Travel plans from Australia to Europe continue to be disrupted with international terminals almost deserted.

And it’s not only airlines who are looking for a quick end to the situation.

Anna Chisholm reports.


Passengers at Brisbane airport due to fly to Europe are facing uncertainty some having to wait to fly until early May.

Many have not been provided with accommodation.

John and Joan Buttle from Devon, United Kingdom: “I think it’s a difficult situation for everybody… it’s not Qantas’s fault… it’s not going to kill us to pay for a few days in a youth hostel.”

Around 63 thousand flights have been cancelled and nearly seven million passengers have been affected.

Trade winds have been pushing the ash cloud south and east toward northern Europe across many of the world’s busiest air routes.

By later this week, the winds are predicted to shift further north.

Volcanologist Dr Scott Bryan says authorities are not overreacting in cancelling flights.

He says if there is enough ash in the atmosphere it would have the capacity to abrade cockpit windows or the structure of the aircraft.

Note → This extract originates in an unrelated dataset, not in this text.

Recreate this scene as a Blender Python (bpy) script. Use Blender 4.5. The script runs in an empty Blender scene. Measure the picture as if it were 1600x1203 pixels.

DR Scott Bryan, Volcanologist: “But really the key issue is the engines and the ash particles get inside the engine the heat re-melts the ash particles they clog and stick to the engine.”

The European Union presidency has announced half the flights scheduled could go ahead tomorrow.

But this may seem too soon.

DR Scott Bryan: “There also needs to be constant monitoring and assessment in terms of the amount of ash that’s present in the atmosphere, what altitude it is, which way the winds are blowing.”

The Global travel chaos is already having an impact on one of our most sacred pilgrimages, Gallipolli. Many Australians have been forced to cancel Anzac Day service tours to Turkey.